When the citizens vote for the subsidy then it has not been "forced" on them, anymore than any other public spending. So here in Nashville we did it to ourselves. I wanted the team but voted against the (awful) stadium deal. I lost, and enjoy having the team here.
I am against ANY special tax breaks to lure a particular business, and it's hardly just sports teams gaming the system. Any major employer knows damn well that concessions are there for the asking if considering moving just about anywhere.
If enough people woke up and stopped voting for public finance schemes for stadiums, the team-owning billionaires would figure out that they must pay for sports colossi themselves, and teams wouldn't leave. As it is, pro teams threaten to leave, stamp their feet and hold their breath until they turn blue, and weak governments and dumbassed voters give the teams their desired boondoggle.
Wait a minute. The problem here is that the "correct" answer is for these stadiums not to be built at all. Under that scenario, there is no federal tax receipt, so this article is wrong.

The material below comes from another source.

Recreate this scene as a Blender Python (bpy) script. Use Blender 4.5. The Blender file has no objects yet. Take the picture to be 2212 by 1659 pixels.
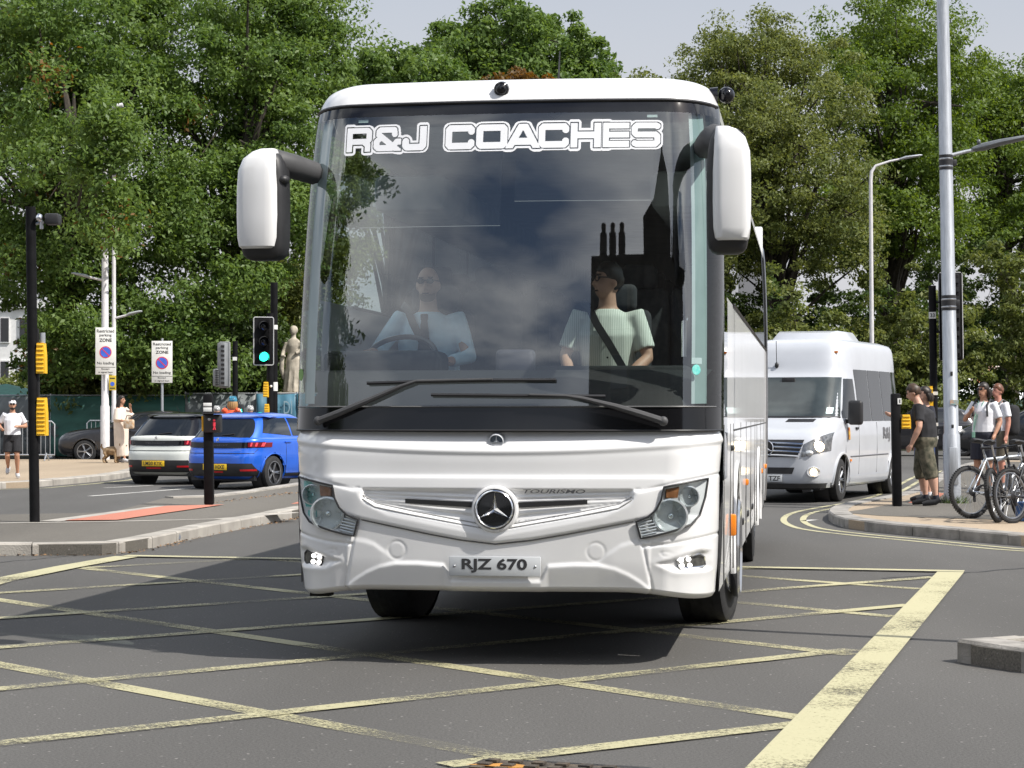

If the assumption is that the NFL will issue corporate bonds and pay higher yields that then result in higher tax receipts, you need to remember that the higher yields would reduce the NFL's tax burden by the exact same amount. I am pretty sure that the interest paid on corporate bonds is a deductible business expense.
So, this article is dumbfucked from the very beginning.
I am not a tax lawyer.
Excellent article except that there is no such word as "majorly"??? Is the writer 19?